Senza i 532 mila voti del candidato Roberto Vannacci, la Lega, che ne ha raccolti 2,1 milioni pari al 9% dei consensi, avrebbe potuto scendere al 6,7 per cento. E con tutta probabilità oggi Matteo Salvini avrebbe dovuto lasciare la guida del partito. Invece in conferenza post voto dalla sede di via Bellerio a Milano ha rilanciato la sua segreteria e difeso le sue scelte: “Quando ho candidato Vannacci dicevano che ero un fesso e che la base si sarebbe rivoltata. Ma questo mezzo milione di voti, che arrivano in buona parte da Lombardia e Veneto, arrivano dall’elettorato della Lega e non solo – ha aggiunto -. Io gli ho dato la mia preferenza, ha una visione del mondo in buona parte vicina alla mia”.

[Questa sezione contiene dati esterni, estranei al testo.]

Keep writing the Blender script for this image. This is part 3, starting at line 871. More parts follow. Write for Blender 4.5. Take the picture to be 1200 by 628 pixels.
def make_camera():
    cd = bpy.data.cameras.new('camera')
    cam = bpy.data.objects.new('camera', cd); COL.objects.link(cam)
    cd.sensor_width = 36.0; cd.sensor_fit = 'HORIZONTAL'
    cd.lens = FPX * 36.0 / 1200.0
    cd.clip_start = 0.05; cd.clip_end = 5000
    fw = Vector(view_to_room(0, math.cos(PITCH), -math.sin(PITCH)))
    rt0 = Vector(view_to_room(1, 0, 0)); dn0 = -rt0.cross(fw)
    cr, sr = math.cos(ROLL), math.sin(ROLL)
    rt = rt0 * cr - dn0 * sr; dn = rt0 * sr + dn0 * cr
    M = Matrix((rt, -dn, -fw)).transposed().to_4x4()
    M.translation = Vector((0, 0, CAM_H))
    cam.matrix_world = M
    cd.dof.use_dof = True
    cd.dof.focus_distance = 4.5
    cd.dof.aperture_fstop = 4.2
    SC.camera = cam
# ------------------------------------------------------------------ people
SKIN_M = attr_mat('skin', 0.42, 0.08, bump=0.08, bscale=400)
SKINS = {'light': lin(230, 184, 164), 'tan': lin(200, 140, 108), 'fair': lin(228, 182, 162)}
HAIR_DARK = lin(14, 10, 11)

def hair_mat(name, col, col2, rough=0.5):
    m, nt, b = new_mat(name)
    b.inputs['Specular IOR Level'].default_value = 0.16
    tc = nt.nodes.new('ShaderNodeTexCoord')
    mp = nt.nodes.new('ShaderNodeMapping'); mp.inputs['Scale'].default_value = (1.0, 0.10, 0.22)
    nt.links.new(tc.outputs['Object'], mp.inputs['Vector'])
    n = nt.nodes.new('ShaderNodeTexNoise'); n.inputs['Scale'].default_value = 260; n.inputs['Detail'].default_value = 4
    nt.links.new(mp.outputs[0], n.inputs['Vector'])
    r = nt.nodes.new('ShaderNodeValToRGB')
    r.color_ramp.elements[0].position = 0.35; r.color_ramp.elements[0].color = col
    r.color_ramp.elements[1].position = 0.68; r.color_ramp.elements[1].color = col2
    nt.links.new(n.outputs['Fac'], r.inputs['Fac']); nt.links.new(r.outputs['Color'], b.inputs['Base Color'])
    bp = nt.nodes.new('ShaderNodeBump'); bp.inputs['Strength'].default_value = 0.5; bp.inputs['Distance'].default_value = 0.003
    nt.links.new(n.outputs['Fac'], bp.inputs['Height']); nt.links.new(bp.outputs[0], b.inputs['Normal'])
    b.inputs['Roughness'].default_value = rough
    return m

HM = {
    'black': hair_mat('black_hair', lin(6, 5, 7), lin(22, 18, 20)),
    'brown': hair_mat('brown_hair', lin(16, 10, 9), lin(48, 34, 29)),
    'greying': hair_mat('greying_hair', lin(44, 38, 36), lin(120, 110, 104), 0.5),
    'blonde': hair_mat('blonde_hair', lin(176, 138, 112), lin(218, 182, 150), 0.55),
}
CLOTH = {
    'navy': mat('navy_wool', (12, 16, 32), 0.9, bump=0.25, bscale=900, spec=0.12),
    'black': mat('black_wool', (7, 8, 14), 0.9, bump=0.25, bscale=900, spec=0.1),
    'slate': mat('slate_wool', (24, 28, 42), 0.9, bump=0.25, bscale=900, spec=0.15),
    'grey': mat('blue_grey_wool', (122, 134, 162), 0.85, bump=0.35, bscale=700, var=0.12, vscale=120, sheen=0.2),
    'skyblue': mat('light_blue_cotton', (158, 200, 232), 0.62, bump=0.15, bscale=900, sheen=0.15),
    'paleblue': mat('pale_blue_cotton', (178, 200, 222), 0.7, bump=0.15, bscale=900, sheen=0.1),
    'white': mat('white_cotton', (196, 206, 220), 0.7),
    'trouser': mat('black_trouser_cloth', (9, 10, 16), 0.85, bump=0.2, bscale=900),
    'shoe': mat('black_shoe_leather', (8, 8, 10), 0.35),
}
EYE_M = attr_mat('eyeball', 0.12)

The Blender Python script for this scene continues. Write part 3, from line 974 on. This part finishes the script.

L’obiettivo era quello di salvare se stesso, e per ora Salvini ci riesce. Ma a che prezzo? Lasciando da parte la questione dell’armamentario elettorale esibito da Vannacci per intercettare le peggiori nostalgie fasciste, in termini assoluti rispetto alle ultime politiche, dove aveva incassato l’8,8%, alle europee la Lega perde voti. Rispetto al 2022 sono infatti 380 mila in meno le persone che si sono recate alle urne per scegliere il partito di Salvini. Attribuendo a Vannacci e a lui soltanto almeno una parte delle sue preferenze, per l’ex partito del Nord queste europee sono un mezzo disastro. Visto che prima del voto fino al 31% degli elettori di Fratelli d’Italia dichiarava di prendere in considerazione il generale, è probabile che una parte lo abbia fatto e che senza Vannacci quei voti sarebbero rimasti a Meloni. Effetto di quello che nella Lega qualcuno già chiama “eccessiva rincorsa dell’estrema destra“, invitando alla riflessione.

Sempre che non sia già troppo tardi. Perché il risultato delle grandi circoscrizioni del Nord non lasciano dubbi, e giustificano le prese di distanza dei maggiorenti del partito, dai governatori Fedriga e Zaia fino a Giancarlo Giorgetti col loro “non è un candidato della Lega”. Nella circoscrizione Nord Occidentale Vannacci prende 186 mila preferenze. Al secondo posto, quello di Silvia Sardone che è seconda degli eletti leghisti, si scende a 75mila. Peggio in quella Nord Orientale, dove ha ottenuto 142 mila preferenze, quante ne hanno raccolto tutti i nove candidati che lo seguivano in lista. Ma anche nel resto d’Italia va così. In Italia centrale, con la Lega già al 6,7%, a prendere quasi un terzo dei voti da solo è Vannacci. Minore l’incidenza in Italia meridionale, nonostante la ribadita vocazione “nazionale” di Salvini, col generale che trascina di meno, a 72 mila voti mentre il secondo in lista è a 69 mila. E nelle Isole, dove il nostro deve addirittura lasciare il primo posto a Raffaele Stancanelli, con 44 mila preferenze contro le 35 mila del militare.

Il risultato è così netto che Salvini non potrà che continuare a cavalcare la tigre, che però mina il partito nelle fondamenta, soprattutto al Nord. Il segnale più chiaro, che probabilmente varrà punito, è stato quello dell’ex leader, Umberto Bossi, che in una telefonata all’ex deputato ed ex segretario della Lega lombarda Paolo Grimoldi aveva fatto sapere l’intenzione di votare per l’ex leghista per Marco Reguzzoni, candidato con Forza Italia. “Se togliamo ai voti della Lega di Salvini i consensi che ha preso l’Udc, i cui candidati corrono nella lista, e se si tolgono le preferenze di estrema destra di Vannacci, si capisce chiaramente il collasso elettorale” del Carroccio “e l’urgenza di cambiare il nome alla Lega togliendo la dicitura ‘Salvini premier‘”, ha detto Grimoldi all’Ansa. “Se la Lega non fa più la Lega e non fa il sindacato del territorio, allora si vota per qualcun altro…”.